Producers will also lose out as their average revenue falls from Pe to Pm. While many consumers will benefit from the maximum price, providing they can still purchase the product in sufficient quantities.
Part (b)
Using real life examples, evaluate the advantages and disadvantages of a government decision to impose a price ceiling on rental property within a city. [15 marks]
Command term: Evaluate
In this instance the command term means in addition to explaining the consequences of a government decision to impose a price ceiling on rental property but will also consider should they do so?
Key term: price ceiling
Real world examples might be taken from the student's own experience in the city or country where they live. A comparison should be made between two cities e.g. London which does not operate a rent ceiling and parts of US cities which do. Alternatively a response might focus on one city, which has a mix of rent controls and free market determined rents as a way of comparing the effectiveness of the policy.
Arguments in support of this policy are that it might protect low income families from excessive profiteering amongst some landlords. City governments may also use the policy as part of a series of measures to attract key workers such as nurses, teachers and other public servants to the city.
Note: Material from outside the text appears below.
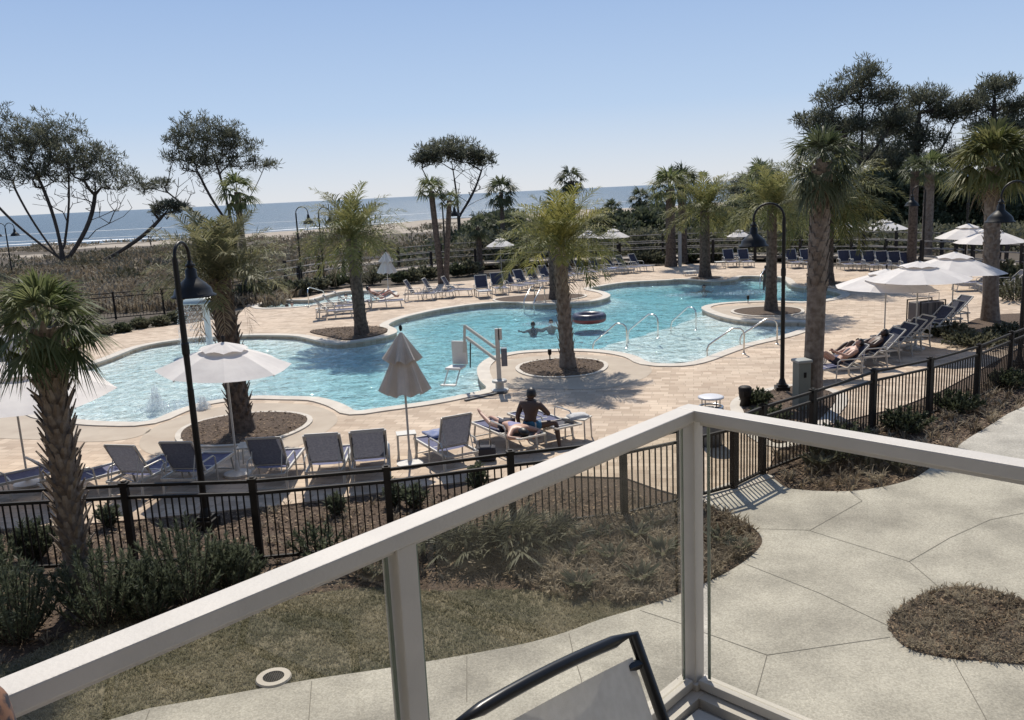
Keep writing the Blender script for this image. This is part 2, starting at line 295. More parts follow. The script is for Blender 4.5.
cs=N.new('ShaderNodeValToRGB'); cs.color_ramp.elements[0].position=.52; cs.color_ramp.elements[0].color=(.085,.065,.045,1); cs.color_ramp.elements[1].position=.60; cs.color_ramp.elements[1].color=(.42,.36,.29,1)
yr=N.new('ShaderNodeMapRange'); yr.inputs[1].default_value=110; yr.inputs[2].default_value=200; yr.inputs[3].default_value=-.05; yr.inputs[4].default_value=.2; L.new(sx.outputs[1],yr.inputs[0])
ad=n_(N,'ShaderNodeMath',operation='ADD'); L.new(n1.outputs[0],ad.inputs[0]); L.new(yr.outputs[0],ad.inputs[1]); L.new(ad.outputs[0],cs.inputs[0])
mm=n_(N,'ShaderNodeMix',data_type='RGBA',blend_type='MULTIPLY'); mm.inputs[0].default_value=.7; L.new(cs.outputs[0],mm.inputs[6]); c2=N.new('ShaderNodeValToRGB'); c2.color_ramp.elements[0].position=.3; c2.color_ramp.elements[0].color=(.5,.48,.45,1); c2.color_ramp.elements[1].position=.7; L.new(n2.outputs[0],c2.inputs[0]); L.new(c2.outputs[0],mm.inputs[7])
L.new(mm.outputs[2],b.inputs['Base Color']); b.inputs['Roughness'].default_value=.95
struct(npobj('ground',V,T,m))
# sea
m,N,L=mk('sea_m'); b=N['Principled BSDF']; b.inputs['Base Color'].default_value=(.05,.085,.11,1); b.inputs['Roughness'].default_value=.28; b.inputs['IOR'].default_value=1.33
ge=N.new('ShaderNodeNewGeometry'); mp=N.new('ShaderNodeMapping'); mp.inputs['Scale'].default_value=(.05,.16,.1); L.new(ge.outputs['Position'],mp.inputs[0])
n1=N.new('ShaderNodeTexNoise'); n1.inputs['Scale'].default_value=3.; n1.inputs['Detail'].default_value=7; L.new(mp.outputs[0],n1.inputs[0]); bp=N.new('ShaderNodeBump'); bp.inputs['Strength'].default_value=.75; bp.inputs['Distance'].default_value=1.6; L.new(n1.outputs[0],bp.inputs['Height']); L.new(bp.outputs[0],b.inputs['Normal'])
struct(MB().prism([(-9000,120),(12000,120),(40000,40000),(-40000,40000)],None,-2.6).build('sea',m))
foam_m=mat('sea_foam',(.74,.76,.77),.8)
def sheet_strip(name,pts,w0,z,m,seed):
    rs=np.random.RandomState(seed); b=MB(); a=[];
    for i in range(len(pts)-1):
        p,q=np.array(pts[i]),np.array(pts[i+1]); k=10
        for t in range(k): a.append(p+(q-p)*t/k)
    up=[];dn=[]
    for i,p in enumerate(a):
        w=w0*max(.05,.55+noise.noise(Vector((p[0]*.03,seed,0)))*1.1); s_=noise.noise(Vector((p[0]*.015,seed,7)))*6
        up.append((p[0],p[1]+s_+w,z)); dn.append((p[0],p[1]+s_,z))
    n=len(a); b.add(up+dn,[(i+n,i+1+n,i+1,i) for i in range(n-1)]); return b.build(name,m)
for k,(dy,w) in enumerate([(26,9),(52,3),(150,7)]):
    struct(tag(sheet_strip('breaking_wave',[(-300,212+dy),(-90,214+dy),(-30,250+dy),(60,305+dy),(150,362+dy),(500,362+dy)],w,-2.55+.01*k,foam_m,k+3),None))
# pool deck
struct(MB().prism(deck_poly,-.25,.03,[pool[::-1],spa[::-1]]).build('pool_deck',pavers))
def ring(name,inner,w,z,m,th=.06):
    o=offset(inner,w); n=len(inner); i2=offset(inner,-.03)
    V=[(p[0],p[1],z) for p in i2]+[(p[0],p[1],z) for p in o]+[(p[0],p[1],z-th) for p in i2]+[(p[0],p[1],z-th) for p in o]
    fs=[]
    for j in range(n):
        k=(j+1)%n; fs+=[(j,j+n,k+n,k),(j+2*n,j,k,k+2*n),(j+n,j+3*n,k+3*n,k+n)]
    return MB().add(V,fs).build(name,m)
struct(ring('pool_coping',pool,.36,.062,coping)); struct(ring('spa_coping',spa,.3,.06,coping))
def wallring(name,poly,z0,z1,m):
    n=len(poly); return MB().add([(p[0],p[1],z1) for p in poly]+[(p[0],p[1],z0) for p in poly],[(j,(j+1)%n,(j+1)%n+n,j+n) for j in range(n)]).build(name,m)
struct(wallring('pool_tile_band',offset(pool,.01),-.10,.045,tile)); struct(wallring('spa_tile_band',offset(spa,.01),-.13,.045,tile)); struct(wallring('pool_wall',offset(pool,.012),-1.0,-.09,plaster)); struct(wallring('spa_wall',offset(spa,.012),-1.0,-.12,plaster))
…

Arguments against this policy include a recognition that the ceiling might create a shortage of housing, represented on the diagram by Qd - Qs. The policy also risks the establishment of a parallel market.
In reaching a conclusion responses must consider the impact on a range of different stakeholders - existing tenants, new tenants, landlords, building firms as well as the short-term and long-term consequences of the price control. Real life examples might include a city with rent controls such as Manhattan or Vienna.